**Exercise prompt**
Print out every line, exactly as written.

**Dataset extract**
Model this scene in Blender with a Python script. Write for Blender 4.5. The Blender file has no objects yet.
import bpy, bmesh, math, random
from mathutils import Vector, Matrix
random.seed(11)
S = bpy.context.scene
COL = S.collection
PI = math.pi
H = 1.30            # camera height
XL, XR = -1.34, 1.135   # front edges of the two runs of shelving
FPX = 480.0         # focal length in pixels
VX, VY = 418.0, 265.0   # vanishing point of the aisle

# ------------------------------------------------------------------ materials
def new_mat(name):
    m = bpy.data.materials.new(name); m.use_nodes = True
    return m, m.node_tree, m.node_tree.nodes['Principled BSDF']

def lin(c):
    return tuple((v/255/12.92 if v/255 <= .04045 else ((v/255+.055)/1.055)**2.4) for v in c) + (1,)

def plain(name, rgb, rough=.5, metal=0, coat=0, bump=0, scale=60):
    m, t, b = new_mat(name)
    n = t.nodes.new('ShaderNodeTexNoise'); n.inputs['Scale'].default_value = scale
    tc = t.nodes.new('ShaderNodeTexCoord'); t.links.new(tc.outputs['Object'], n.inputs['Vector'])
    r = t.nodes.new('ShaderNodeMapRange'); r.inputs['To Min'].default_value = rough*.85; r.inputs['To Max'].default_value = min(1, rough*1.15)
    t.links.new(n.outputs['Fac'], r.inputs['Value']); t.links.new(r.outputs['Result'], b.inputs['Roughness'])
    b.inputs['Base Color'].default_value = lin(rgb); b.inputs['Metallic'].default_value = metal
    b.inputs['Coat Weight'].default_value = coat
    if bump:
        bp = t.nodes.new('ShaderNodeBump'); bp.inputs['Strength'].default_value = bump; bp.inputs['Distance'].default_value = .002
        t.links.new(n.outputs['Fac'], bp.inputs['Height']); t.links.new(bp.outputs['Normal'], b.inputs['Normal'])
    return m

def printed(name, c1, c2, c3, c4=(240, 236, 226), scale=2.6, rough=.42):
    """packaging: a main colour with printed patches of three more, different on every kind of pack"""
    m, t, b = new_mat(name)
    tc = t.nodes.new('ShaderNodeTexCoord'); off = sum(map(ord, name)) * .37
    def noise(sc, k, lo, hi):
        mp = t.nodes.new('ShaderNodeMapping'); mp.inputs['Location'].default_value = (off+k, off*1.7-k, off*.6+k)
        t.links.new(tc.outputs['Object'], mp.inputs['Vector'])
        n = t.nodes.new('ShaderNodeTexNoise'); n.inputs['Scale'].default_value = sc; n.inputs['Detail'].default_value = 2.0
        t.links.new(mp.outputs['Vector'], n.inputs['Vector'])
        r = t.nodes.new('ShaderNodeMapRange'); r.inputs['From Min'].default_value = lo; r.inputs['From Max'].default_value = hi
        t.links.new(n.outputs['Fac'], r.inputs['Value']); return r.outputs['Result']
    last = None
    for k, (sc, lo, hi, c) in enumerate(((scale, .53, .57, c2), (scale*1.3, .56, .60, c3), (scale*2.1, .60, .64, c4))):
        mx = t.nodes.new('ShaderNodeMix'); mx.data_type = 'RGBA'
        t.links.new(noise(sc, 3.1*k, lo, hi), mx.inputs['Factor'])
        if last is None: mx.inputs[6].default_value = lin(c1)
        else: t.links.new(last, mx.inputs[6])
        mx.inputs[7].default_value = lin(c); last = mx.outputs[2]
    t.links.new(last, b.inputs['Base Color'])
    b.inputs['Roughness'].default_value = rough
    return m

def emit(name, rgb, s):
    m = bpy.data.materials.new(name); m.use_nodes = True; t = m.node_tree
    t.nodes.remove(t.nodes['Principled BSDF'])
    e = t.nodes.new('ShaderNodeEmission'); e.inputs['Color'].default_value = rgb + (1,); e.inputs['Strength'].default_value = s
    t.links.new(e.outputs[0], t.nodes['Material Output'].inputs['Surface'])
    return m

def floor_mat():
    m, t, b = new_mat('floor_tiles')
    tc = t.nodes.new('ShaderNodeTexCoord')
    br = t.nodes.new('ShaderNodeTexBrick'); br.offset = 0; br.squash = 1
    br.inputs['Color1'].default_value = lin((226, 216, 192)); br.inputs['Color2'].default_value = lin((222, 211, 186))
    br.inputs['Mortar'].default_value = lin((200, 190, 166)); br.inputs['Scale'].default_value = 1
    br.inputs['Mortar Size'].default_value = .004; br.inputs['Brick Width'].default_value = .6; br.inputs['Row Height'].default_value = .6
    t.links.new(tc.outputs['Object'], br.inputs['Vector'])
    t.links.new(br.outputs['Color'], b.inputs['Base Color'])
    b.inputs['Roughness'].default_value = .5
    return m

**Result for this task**
Model this scene in Blender with a Python script. Write for Blender 4.5. The Blender file has no objects yet.
import bpy, bmesh, math, random
from mathutils import Vector, Matrix
random.seed(11)
S = bpy.context.scene
COL = S.collection
PI = math.pi
H = 1.30            # camera height
XL, XR = -1.34, 1.135   # front edges of the two runs of shelving
FPX = 480.0         # focal length in pixels
VX, VY = 418.0, 265.0   # vanishing point of the aisle

# ------------------------------------------------------------------ materials
def new_mat(name):
    m = bpy.data.materials.new(name); m.use_nodes = True
    return m, m.node_tree, m.node_tree.nodes['Principled BSDF']

def lin(c):
    return tuple((v/255/12.92 if v/255 <= .04045 else ((v/255+.055)/1.055)**2.4) for v in c) + (1,)

def plain(name, rgb, rough=.5, metal=0, coat=0, bump=0, scale=60):
    m, t, b = new_mat(name)
    n = t.nodes.new('ShaderNodeTexNoise'); n.inputs['Scale'].default_value = scale
    tc = t.nodes.new('ShaderNodeTexCoord'); t.links.new(tc.outputs['Object'], n.inputs['Vector'])
    r = t.nodes.new('ShaderNodeMapRange'); r.inputs['To Min'].default_value = rough*.85; r.inputs['To Max'].default_value = min(1, rough*1.15)
    t.links.new(n.outputs['Fac'], r.inputs['Value']); t.links.new(r.outputs['Result'], b.inputs['Roughness'])
    b.inputs['Base Color'].default_value = lin(rgb); b.inputs['Metallic'].default_value = metal
    b.inputs['Coat Weight'].default_value = coat
    if bump:
        bp = t.nodes.new('ShaderNodeBump'); bp.inputs['Strength'].default_value = bump; bp.inputs['Distance'].default_value = .002
        t.links.new(n.outputs['Fac'], bp.inputs['Height']); t.links.new(bp.outputs['Normal'], b.inputs['Normal'])
    return m

def printed(name, c1, c2, c3, c4=(240, 236, 226), scale=2.6, rough=.42):
    """packaging: a main colour with printed patches of three more, different on every kind of pack"""
    m, t, b = new_mat(name)
    tc = t.nodes.new('ShaderNodeTexCoord'); off = sum(map(ord, name)) * .37
    def noise(sc, k, lo, hi):
        mp = t.nodes.new('ShaderNodeMapping'); mp.inputs['Location'].default_value = (off+k, off*1.7-k, off*.6+k)
        t.links.new(tc.outputs['Object'], mp.inputs['Vector'])
        n = t.nodes.new('ShaderNodeTexNoise'); n.inputs['Scale'].default_value = sc; n.inputs['Detail'].default_value = 2.0
        t.links.new(mp.outputs['Vector'], n.inputs['Vector'])
        r = t.nodes.new('ShaderNodeMapRange'); r.inputs['From Min'].default_value = lo; r.inputs['From Max'].default_value = hi
        t.links.new(n.outputs['Fac'], r.inputs['Value']); return r.outputs['Result']
    last = None
    for k, (sc, lo, hi, c) in enumerate(((scale, .53, .57, c2), (scale*1.3, .56, .60, c3), (scale*2.1, .60, .64, c4))):
        mx = t.nodes.new('ShaderNodeMix'); mx.data_type = 'RGBA'
        t.links.new(noise(sc, 3.1*k, lo, hi), mx.inputs['Factor'])
        if last is None: mx.inputs[6].default_value = lin(c1)
        else: t.links.new(last, mx.inputs[6])
        mx.inputs[7].default_value = lin(c); last = mx.outputs[2]
    t.links.new(last, b.inputs['Base Color'])
    b.inputs['Roughness'].default_value = rough
    return m

def emit(name, rgb, s):
    m = bpy.data.materials.new(name); m.use_nodes = True; t = m.node_tree
    t.nodes.remove(t.nodes['Principled BSDF'])
    e = t.nodes.new('ShaderNodeEmission'); e.inputs['Color'].default_value = rgb + (1,); e.inputs['Strength'].default_value = s
    t.links.new(e.outputs[0], t.nodes['Material Output'].inputs['Surface'])
    return m

def floor_mat():
    m, t, b = new_mat('floor_tiles')
    tc = t.nodes.new('ShaderNodeTexCoord')
    br = t.nodes.new('ShaderNodeTexBrick'); br.offset = 0; br.squash = 1
    br.inputs['Color1'].default_value = lin((226, 216, 192)); br.inputs['Color2'].default_value = lin((222, 211, 186))
    br.inputs['Mortar'].default_value = lin((200, 190, 166)); br.inputs['Scale'].default_value = 1
    br.inputs['Mortar Size'].default_value = .004; br.inputs['Brick Width'].default_value = .6; br.inputs['Row Height'].default_value = .6
    t.links.new(tc.outputs['Object'], br.inputs['Vector'])
    t.links.new(br.outputs['Color'], b.inputs['Base Color'])
    b.inputs['Roughness'].default_value = .5
    return m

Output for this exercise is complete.